On 8/8/12 10:48 AM, Brian Marick wrote:
I'm looking for medium-scale examples of using function-generating functions. 
I'm doing it because examples like this:

(def make-incrementer
      (fn [increment]
        (fn [x] (+ increment x))))

... or this:

(def incish (partial map + [100 200 300]))

... show the mechanics, but I'm looking for examples that would resonate more 
with an object-oriented programmer. Such examples might be ones that close over 
a number of values (which looks more like an object), or generate multiple 
functions that all close over a shared value (which looks more like an object), 
or use closures to avoid the need to have some particular argument passed from 
function to function (which looks like the `this` in an instance method).

Note: please put the flamethrower down. I'm not saying that "looking like 
objects" is the point of higher-order functions.

I'll give full credit.


Oh, I have the perfect one that I actually had to write the other day. (The funny thing was that I wrote the exact same functionality in Ruby several years ago.. I like the clojure version much better). I'll let the code and midje facts speak for themselves:

;; some context: http://en.wikipedia.org/wiki/Urn_problem
(defn urn
"Takes a coll of pairs representing a distribution with keys being the probability of the corresponding values.

Returns a function that when called will return a random value based on that distribution.

Example:

 (def multimnomial-urn (urn [[0.3 :red] [0.5 :black] [0.2 :green]]))

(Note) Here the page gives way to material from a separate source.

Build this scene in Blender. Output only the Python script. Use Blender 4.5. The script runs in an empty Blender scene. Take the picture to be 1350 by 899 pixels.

 (take 5 (repeatedly multimnomial-urn)) => [:red :black :black :red :green]
"
  [dist]
  {:pre [(= 1.0 (reduce + (map first dist)))]}
  (let [range-dist (last (reduce (fn [[total pseudo-cdf] [percent val]]
                                   (let [new-total (+ percent total)]
[new-total (assoc pseudo-cdf new-total val)]))
                                 [0.0 (sorted-map)]
                                 dist))]
    (fn []
      ;; TODO: use a better PRNG
      (let [rn (rand)]
        (val (find-first #(< rn  (key %)) range-dist))))))

;;; test code
(ns foo.core-test
  (:use midje.sweet
        foo.core
        [useful.map :only [map-vals]]))

(defn ratios [m]
  (let [freqs (frequencies m)
        total (reduce + (vals freqs))]
    (map-vals freqs #(/ % total))))

(defn percentages [m]
  (-> m ratios (map-vals double)))

(facts "'#urn"
  (let [rand-key (urn [[0.3 :foo] [0.7 :bar]])]
(percentages (repeatedly 100 rand-key)) => (just {:foo (roughly 0.3 0.1) :bar (roughly 0.7 0.1)})))


;;; end code


Hopefully I understood the question and this helps some. For an example in a book you could make it a bit simpler where the urn could only contain two potential values (binomial urn).